— Start of Supplied information —
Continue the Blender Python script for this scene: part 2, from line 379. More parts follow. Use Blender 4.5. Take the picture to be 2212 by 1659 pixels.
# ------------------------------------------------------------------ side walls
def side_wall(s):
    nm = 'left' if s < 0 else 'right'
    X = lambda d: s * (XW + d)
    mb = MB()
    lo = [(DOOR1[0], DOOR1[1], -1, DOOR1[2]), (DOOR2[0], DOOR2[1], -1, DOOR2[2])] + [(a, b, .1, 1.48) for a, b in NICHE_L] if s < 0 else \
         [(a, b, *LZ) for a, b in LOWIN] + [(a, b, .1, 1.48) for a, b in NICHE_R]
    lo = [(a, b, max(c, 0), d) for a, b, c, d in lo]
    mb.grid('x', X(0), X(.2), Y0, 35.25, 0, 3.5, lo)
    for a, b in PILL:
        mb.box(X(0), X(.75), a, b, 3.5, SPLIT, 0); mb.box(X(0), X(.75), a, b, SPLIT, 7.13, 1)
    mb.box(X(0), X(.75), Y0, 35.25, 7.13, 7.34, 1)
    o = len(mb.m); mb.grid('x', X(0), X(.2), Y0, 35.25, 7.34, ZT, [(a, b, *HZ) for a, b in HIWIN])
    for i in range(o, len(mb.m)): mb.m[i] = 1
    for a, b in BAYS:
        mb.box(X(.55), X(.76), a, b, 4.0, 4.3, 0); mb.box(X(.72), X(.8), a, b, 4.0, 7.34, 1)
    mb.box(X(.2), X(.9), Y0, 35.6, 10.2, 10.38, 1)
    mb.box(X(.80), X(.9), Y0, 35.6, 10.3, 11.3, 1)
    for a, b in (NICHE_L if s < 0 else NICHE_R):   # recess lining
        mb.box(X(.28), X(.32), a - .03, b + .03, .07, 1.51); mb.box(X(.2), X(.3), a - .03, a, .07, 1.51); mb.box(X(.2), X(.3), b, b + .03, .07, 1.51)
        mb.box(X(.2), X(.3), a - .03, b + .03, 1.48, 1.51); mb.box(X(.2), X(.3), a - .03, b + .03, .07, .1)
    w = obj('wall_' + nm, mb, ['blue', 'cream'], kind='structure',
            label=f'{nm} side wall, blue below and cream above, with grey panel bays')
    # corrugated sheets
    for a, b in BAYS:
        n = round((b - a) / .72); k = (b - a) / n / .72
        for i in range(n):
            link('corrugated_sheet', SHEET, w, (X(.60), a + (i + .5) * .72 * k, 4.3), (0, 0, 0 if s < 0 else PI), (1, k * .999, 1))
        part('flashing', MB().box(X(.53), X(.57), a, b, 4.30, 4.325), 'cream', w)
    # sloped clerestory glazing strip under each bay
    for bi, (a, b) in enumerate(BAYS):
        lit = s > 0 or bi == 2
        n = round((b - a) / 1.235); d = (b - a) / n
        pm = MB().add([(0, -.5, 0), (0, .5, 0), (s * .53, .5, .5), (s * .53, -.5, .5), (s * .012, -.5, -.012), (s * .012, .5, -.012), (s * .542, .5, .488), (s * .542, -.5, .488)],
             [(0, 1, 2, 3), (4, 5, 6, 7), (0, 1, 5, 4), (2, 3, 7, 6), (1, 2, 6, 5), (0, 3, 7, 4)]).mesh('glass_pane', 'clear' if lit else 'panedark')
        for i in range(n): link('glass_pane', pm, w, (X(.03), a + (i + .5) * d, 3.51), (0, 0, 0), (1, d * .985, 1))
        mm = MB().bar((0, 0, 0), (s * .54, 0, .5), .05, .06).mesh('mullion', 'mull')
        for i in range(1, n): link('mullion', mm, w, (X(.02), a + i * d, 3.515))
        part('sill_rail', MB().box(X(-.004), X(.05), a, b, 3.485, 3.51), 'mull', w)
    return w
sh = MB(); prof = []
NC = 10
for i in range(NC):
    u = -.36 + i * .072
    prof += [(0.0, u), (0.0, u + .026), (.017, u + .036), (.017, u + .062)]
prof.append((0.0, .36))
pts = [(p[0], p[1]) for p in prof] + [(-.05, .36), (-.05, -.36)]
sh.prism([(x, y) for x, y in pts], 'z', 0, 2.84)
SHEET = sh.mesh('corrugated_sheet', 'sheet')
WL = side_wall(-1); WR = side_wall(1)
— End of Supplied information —
Required task
Check each line above for the string "else" and report how many lines have it, giving only the number.

Answer
5